4. Carbs are also a must! Unless you’re Keto. Carbs like crackers and bread are a necessary way to not only stretch your dollar but also to create a vehicle for the meats to be served. For this spread, I coated some little naan breads in extra virgin olive oil and grilled them over hot coals. As a complete carb advocate, I won’t be biased if you decide to grill slices of fresh sourdough baguette or open a box of Ritz Crackers. All are welcome. If you are watching your carb intake, however, feel inclined to serve apple slices or parmesan crisps instead.

5. Always put something fresh on the board. Whether it’s fresh seasonal fruit or crudite, this will break up the monotony of salt-driven foods. Besides, produce is good for you, and you deserve only the best. For this board, I grilled up some fresh sweet peppers until the skins blackened. I then peeled the skins, revealing smoky, tender peppers. I also love adding a simple microgreen or sprout mix to bring some bitterness and astringent flavors. It also always brightens up the board, giving it an extra oomph of color. Greens are also perfect for filling in any spaces so that your board will always look bountiful.

6. Have all the serving utensils in mind. This means knives, tongs, spoons, and toothpicks. Unless everyone’s really close with each other and doesn’t mind dipping in with their hands, you’ll want to make sure every component is easily served.  I love this charcuterie set from Wusthof. It’s perfect for many components on your board, especially that serrated knife that can cut through a log of salami or a crusty baguette with ease.

7. When deciding what meats to serve, look for variety in both flavors and textures. This board features four different sliced charcuterie including a dry coppa, a sweet soppressata, prosciutto, and smoked German hunter’s sausage (which is available in-store at All Things Barbecue.) If you’re so inclined to make your own charcuterie, we carry tons of great meat-processing products to help you along the way, including this steak locker.

8. When you’re ready to serve, make the meat more appealing by “fluffing” it. This is just a simple process where you separate each slice of meat and bend it to give it some height, creating organic curves that are more eye-catching than just slabs of meat slapped on the board. Doing this will simply show your guests that you put some thought into how it looks. Obviously, not every meat will yield the same way that prosciutto might. For instance, my sliced German sausage was simply piled high to give it some visual interest. Either way, allow the meats to settle onto the board organically, which will give it a very chic, rustic look.

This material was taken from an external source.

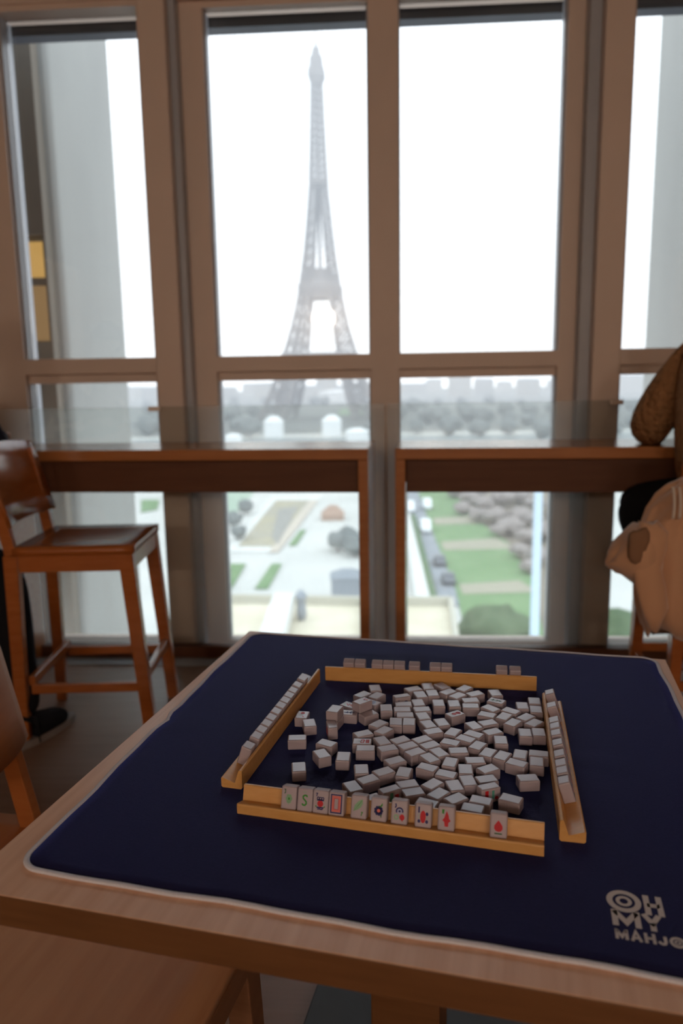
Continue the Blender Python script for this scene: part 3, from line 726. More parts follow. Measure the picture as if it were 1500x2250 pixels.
# the loose pile inside the racks
for x, y, yaw, ty, a, lab in DATA['tiles']:
    X = Vector((math.cos(yaw), math.sin(yaw), 0)); Yv = Vector((-math.sin(yaw), math.cos(yaw), 0))
    g = 'loose tiles face down in the pile' if not a else 'loose tiles showing a print in the pile'
    e = .00015
    if ty == 'f': put_tile(tile_mesh(None, 1), X, Yv, ZV, (x, y, MZ+TH/2+e), lab, g)
    elif ty == 'u':
        put_tile(tile_mesh(a, 1), X, Yv, ZV, (x, y, MZ+TH/2+e), lab, g)
    elif ty == 'U': put_tile(tile_mesh(a, 1), X, Yv, ZV, (x, y, MZ+TH*1.5+.0006), lab, g)
    elif ty == 'S':
        put_tile(tile_mesh(None, 1), X, Yv, ZV, (x, y, MZ+TH/2+e), 'lower '+lab, g)
        put_tile(tile_mesh(None, 1), X, Yv, ZV, (x, y, MZ+TH*1.5+.0006), 'upper '+lab, g)
    elif ty == 's':   # on the long edge, print towards the camera (or to the left for a11)
        Zt = -Yv if Yv.y > 0 else Yv
        if a == 'a11': Zt = Yv if Yv.x < 0 else -Yv
        Xt = X if a != 'a11' else X
        Yt = Zt.cross(Xt)
        put_tile(tile_mesh(a, 1), Xt, Yt, Zt, (x, y, MZ+TW/2+e), lab, g)
# tiles standing in the racks
names = {'front': ['pale green sprig with a small number', 'large green S', 'navy crown over a red dot', 'navy frame around a coral frame', 'pale green leaf', 'round navy flower', 'navy target above a red dot', 'red oval between navy bars', 'pointed red figure', 'red drop over a dark line'],
         'far': ['left tile of the leftmost pair on the far rack', 'right tile of the leftmost pair on the far rack', 'left tile of the row of three on the far rack', 'middle tile of the row of three on the far rack', 'right tile of the row of three on the far rack', 'lone tile between the row of three and the middle pair, far rack', 'left tile of the middle pair on the far rack', 'right tile of the middle pair on the far rack', 'left tile of the rightmost two on the far rack', 'right tile of the rightmost two on the far rack']}
ordn = ['first', 'second', 'third', 'fourth', 'fifth', 'sixth', 'seventh', 'eighth', 'ninth', 'tenth', 'eleventh', 'twelfth']
for k in ('front', 'far', 'left', 'right'):
    d, n, foot, upv, pl = RK[k]
    ss = DATA['rt'][k]
    for i, s in enumerate(ss):
        c = foot + d*s + upv*(TL/2+.0003) + pl*(TH/2+.0003)
        if k == 'front': lab = 'standing tile printed with a %s, on the front rack' % names[k][i]; me = tile_mesh('t%d' % (i+1), 1)
        elif k == 'far': lab = names[k][i]; me = tile_mesh(None, 1)
        else:
            # s grows away from the camera on the left rack; on the right rack likewise
            lab = 'tile standing in the %s rack, %s from its near end' % (k, ordn[i]); me = tile_mesh(['t3', 't9', 't6', 't7', 't10', 't2'][i % 6], 1)
        put_tile(me, upv, pl.cross(upv), pl, c, lab, 'tiles standing in the %s rack' % k)
# a tile lying at the far end of the left rack
d, n, foot, upv, pl = RK['left']
c = foot + d*.160 + pl*(.0112) + upv*(TH/2+.0003)
put_tile(tile_mesh('t10', 1), d, upv.cross(d), upv, c, 'tile lying flat at the far end of the left rack, red print upward', 'tiles standing in the left rack')
# ------------------------------------------------------------------ people
def skin(name, pts, edges, parent, m, levels=2, loc=None):
    """pts: list of (x, y, z, rx, ry); first point is the root"""
    me = bpy.data.meshes.new(name); me.from_pydata([p[:3] for p in pts], edges, [])
    o = bpy.data.objects.new(name+'_tmp', me); COL.objects.link(o)
    sm = o.modifiers.new('skin', 'SKIN'); sm.use_smooth_shade = True; sm.branch_smoothing = .4
    for i, v in enumerate(me.skin_vertices[0].data):
        v.radius = (pts[i][3], pts[i][4] if len(pts[i]) > 4 else pts[i][3]); v.use_root = (i == 0)
    sb = o.modifiers.new('sub', 'SUBSURF'); sb.levels = levels; sb.render_levels = levels
    dg = bpy.context.evaluated_depsgraph_get()
    m2 = bpy.data.meshes.new_from_object(o.evaluated_get(dg)); m2.name = name
    bpy.data.objects.remove(o)
    m2.materials.clear(); m2.materials.append(m)
    for p in m2.polygons: p.use_smooth = True
    r_ = bpy.data.objects.new(name, m2); COL.objects.link(r_); r_.parent = parent
    return r_
def chain(P, E, pts, start=None):
    """append a chain of points; start = index it is rooted at"""
    prev = start
    for p in pts:
        P.append(p); i = len(P)-1
        if prev is not None: E.append((prev, i))
        prev = i
    return prev
def hand(P, E, wrist_i, fwd_, side, upn, s=1.0):
    w = Vector(P[wrist_i][:3]); fwd_, side, upn = Vector(fwd_).normalized(), Vector(side).normalized(), Vector(upn).normalized()
    palm = w+fwd_*.05*s; P.append((*palm, .030*s, .016*s)); pi_ = len(P)-1; E.append((wrist_i, pi_))
    for k, (off, ln) in enumerate(((-.030, .070), (-.010, .080), (.011, .075), (.030, .058))):
        b = palm+fwd_*.035*s+side*off*s
        pts = [(*b, .010*s), (*(b+fwd_*ln*.45*s-upn*.006*s), .0090*s), (*(b+fwd_*ln*.75*s-upn*.020*s), .0082*s), (*(b+fwd_*ln*.92*s-upn*.034*s), .0072*s)]
        chain(P, E, pts, pi_)
    b = palm-fwd_*.02*s-side*.034*s
    chain(P, E, [(*b, .012*s), (*(b-side*.022*s+fwd_*.028*s), .010*s), (*(b-side*.026*s+fwd_*.055*s), .0085*s)], pi_)
skin_m = mat('skin_tone', (.62, .40, .30), .5, .4, (.66, .43, .33), 30)
hair_m = mat('dark_brown_hair', (.05, .03, .02), .6, .3, (.09, .055, .035), 60, (1, 1, .1), bump=.4)
def knit_mat(name, c, c2):
    m = mat(name, c, .95, .1, c2, 40)
    t = m.node_tree; b = t.nodes['Principled BSDF']
    tx = t.nodes.new('ShaderNodeTexCoord'); vo = t.nodes.new('ShaderNodeTexVoronoi'); vo.inputs['Scale'].default_value = 48
    bp = t.nodes.new('ShaderNodeBump'); bp.inputs['Strength'].default_value = 1.0; bp.inputs['Distance'].default_value = .014; bp.invert = True
    t.links.new(tx.outputs['Object'], vo.inputs['Vector']); t.links.new(vo.outputs['Distance'], bp.inputs['Height']); t.links.new(bp.outputs[0], b.inputs['Normal'])
    return m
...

In general, I tend to keep things easy when I make a charcuterie or cheese board for a party. I can contribute as much as I want, but never feel obligated to create a whole board from scratch. Throwing a party is hard enough, and there’s no reason to add to that stress (especially now that we’re in the thick of the holidays.) Keep these tips in mind for your next gathering, and you’ll be well on your way to enjoying the party with your guests.

Read on for a recipe that you will use all year round!

You might also like: Building a Cheese Board

Smokehouse BBQ Nuts Recipe



Toss the assorted nuts with a small amount of water. Just enough to coat the nuts. Season with your favorite BBQ rub. We used a combination of Plowboys BBQ Yardbird Rub and John Henry’s Pecan Rub. Spread out on a sheet pan. Smoke at 175°F for a couple of hours, until the nuts are dried out. The water will evaporate, and the rub will stick to the nuts.